*DESCRIPTION OF THE TASK*. Return a copy of every line in the records that includes the word "picture".

*DATASET ENTRIES*.

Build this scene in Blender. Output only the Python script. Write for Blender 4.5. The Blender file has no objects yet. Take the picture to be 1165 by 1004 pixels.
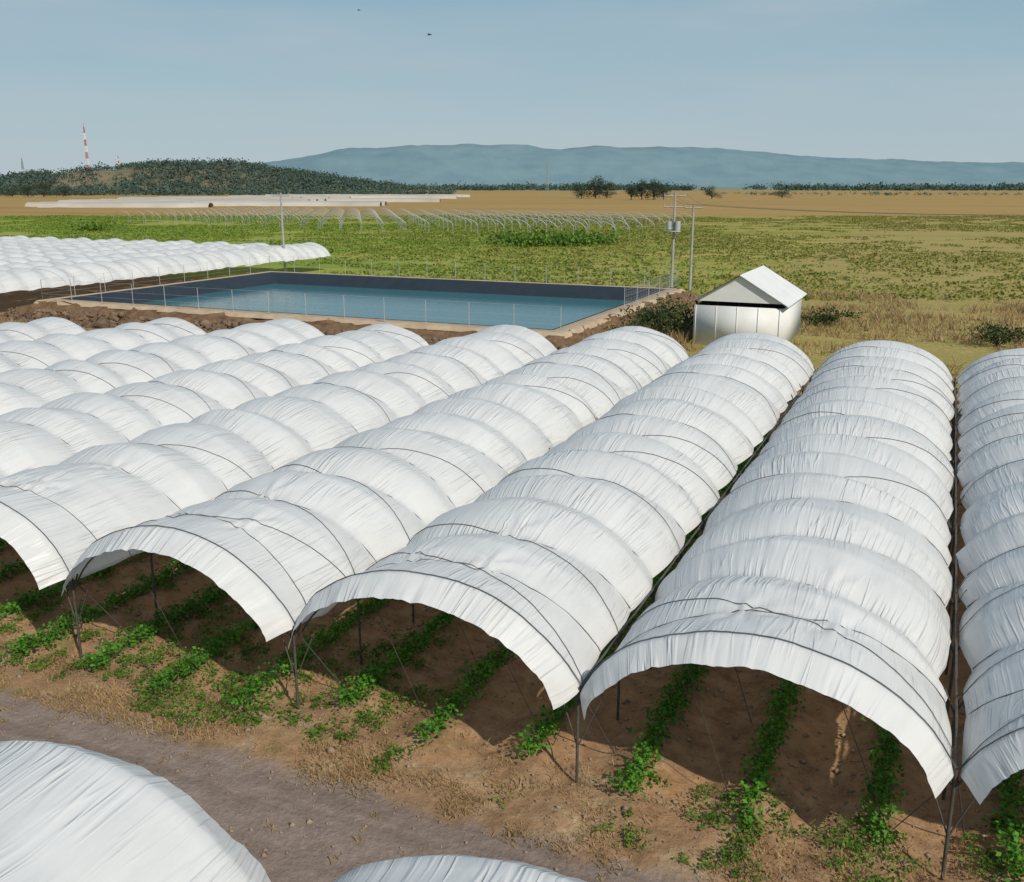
import bpy, math, numpy as np
from mathutils import Vector
rng=np.random.default_rng(7)
H=11.3; S=0.584*H
YAW=math.radians(23.9); PITCH=math.radians(14.8)
Y0=1.395*H; BAY=2.6; EAVE=2.0; CROWN=3.72
def W(r,f):   # site frame (east along the survey line / depth) -> world
    return (r*math.cos(YAW)-f*math.sin(YAW), f*math.cos(YAW)+r*math.sin(YAW))
def fract(a): return a-np.floor(a)
def hsh(ix,iy,s): return fract(np.sin(ix*127.1+iy*311.7+s*74.7)*43758.5453)
def vn(x,y,s=0):
    x=np.asarray(x,float);y=np.asarray(y,float)
    ix=np.floor(x);iy=np.floor(y);fx=x-ix;fy=y-iy
    fx=fx*fx*(3-2*fx);fy=fy*fy*(3-2*fy)
    a=hsh(ix,iy,s);b=hsh(ix+1,iy,s);c=hsh(ix,iy+1,s);d=hsh(ix+1,iy+1,s)
    return (a*(1-fx)+b*fx)*(1-fy)+(c*(1-fx)+d*fx)*fy-0.5
def fbm(x,y,s=0,o=4):
    t=0;a=1
    for i in range(o):
        t=t+a*vn(x*2**i,y*2**i,s+i*3.3);a*=.5
    return t

class B:
    def __init__(s): s.v=[];s.f=[];s.m=[];s.n=0
    def add(s,v,f,m=0):
        v=np.asarray(v,float).reshape(-1,3);f=np.asarray(f,int)
        s.v.append(v);s.f.append(f+s.n);s.m.append(np.full(len(f),m));s.n+=len(v)
    def tube(s,P,r,n=5,m=0,r2=None):
        P=np.asarray(P,float);k=len(P)
        T=np.gradient(P,axis=0) if k>2 else np.array([P[1]-P[0]]*2)
        T/= (np.linalg.norm(T,axis=1)[:,None]+1e-9)
        up=np.array([0,0,1.]) if abs(T[0,2])<.9 else np.array([0,1.,0])
        A=np.cross(T,up);A/=(np.linalg.norm(A,axis=1)[:,None]+1e-9);C=np.cross(T,A)
        R=np.full(k,r) if r2 is None else np.linspace(r,r2,k)
        a=np.arange(n)*2*math.pi/n
        V=P[:,None,:]+R[:,None,None]*(np.cos(a)[None,:,None]*A[:,None,:]+np.sin(a)[None,:,None]*C[:,None,:])
        i=np.arange(k-1)[:,None]*n;j=np.arange(n)[None,:];j2=(j+1)%n
        F=np.stack([i+j,i+j2,i+n+j2,i+n+j],-1).reshape(-1,4)
        s.add(V,F,m)
    def box(s,x0,x1,y0,y1,z0,z1,m=0):
        v=[(x0,y0,z0),(x1,y0,z0),(x1,y1,z0),(x0,y1,z0),(x0,y0,z1),(x1,y0,z1),(x1,y1,z1),(x0,y1,z1)]
        s.add(v,[(0,3,2,1),(4,5,6,7),(0,1,5,4),(1,2,6,5),(2,3,7,6),(3,0,4,7)],m)
    def grid(s,V,m=0):   # V (a,b,3)
        a,b=V.shape[:2];i=np.arange(a-1)[:,None]*b;j=np.arange(b-1)[None,:]
        F=np.stack([i+j,i+j+1,i+b+j+1,i+b+j],-1).reshape(-1,4);s.add(V,F,m)
    def leaves(s,C,size,m=0,flat=.5,asp=.6):
        C=np.asarray(C,float);N=len(C);size=np.broadcast_to(size,(N,))
        a=rng.normal(size=(N,3));a[:,2]*=flat;a/=np.linalg.norm(a,axis=1)[:,None]
        b=rng.normal(size=(N,3));b-=a*(a*b).sum(1)[:,None];b/=np.linalg.norm(b,axis=1)[:,None]
        a=a*size[:,None]*.5;b=b*size[:,None]*.5*asp
        V=np.stack([C-a,C-b*1.0+a*.1,C+a,C+b*1.0+a*.1],1)
        s.add(V,np.arange(N*4).reshape(-1,4),m)
    def build(s,name,mats,parent=None,smooth=False,uv=None):
        v=np.concatenate(s.v);f=np.concatenate(s.f);mi=np.concatenate(s.m)
        me=bpy.data.meshes.new(name);me.vertices.add(len(v));me.vertices.foreach_set('co',v.ravel())
        k=f.shape[1];me.loops.add(f.size);me.loops.foreach_set('vertex_index',f.ravel().astype(np.int32))
        me.polygons.add(len(f));me.polygons.foreach_set('loop_start',(np.arange(len(f))*k).astype(np.int32))
        me.polygons.foreach_set('material_index',mi.astype(np.int32))
        if smooth: me.polygons.foreach_set('use_smooth',np.ones(len(f),bool))
        for mt in mats: me.materials.append(mt)
        me.update(calc_edges=True)
        if uv is not None:
            l=me.uv_layers.new(name='UVMap');l.data.foreach_set('uv',uv[f.ravel()].astype(np.float32).ravel())
        me.validate()
        o=bpy.data.objects.new(name,me);bpy.context.scene.collection.objects.link(o)
        if parent: o.parent=parent
        return o
def empty(name):
    o=bpy.data.objects.new(name,None);bpy.context.scene.collection.objects.link(o);return o

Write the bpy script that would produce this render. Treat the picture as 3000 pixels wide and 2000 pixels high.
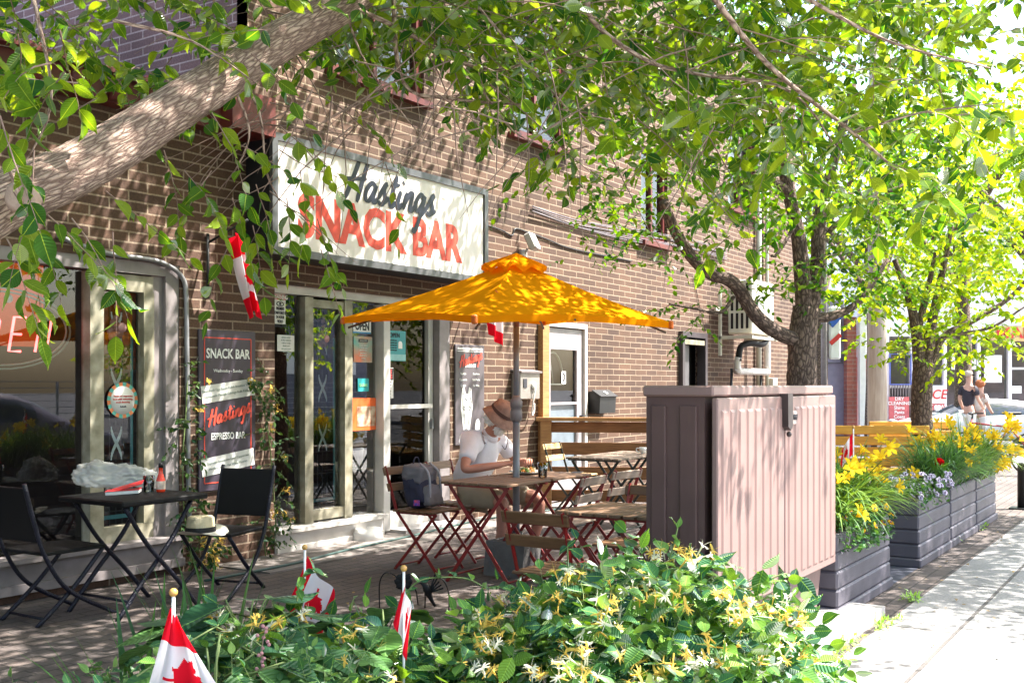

*SOLUTION TO THE EXERCISE*.
Build this scene in Blender. Output only the Python script. Write for Blender 4.5. The Blender file has no objects yet. Take the picture to be 1165 by 1004 pixels.
Write the bpy script that would produce this render. Treat the picture as 3000 pixels wide and 2000 pixels high.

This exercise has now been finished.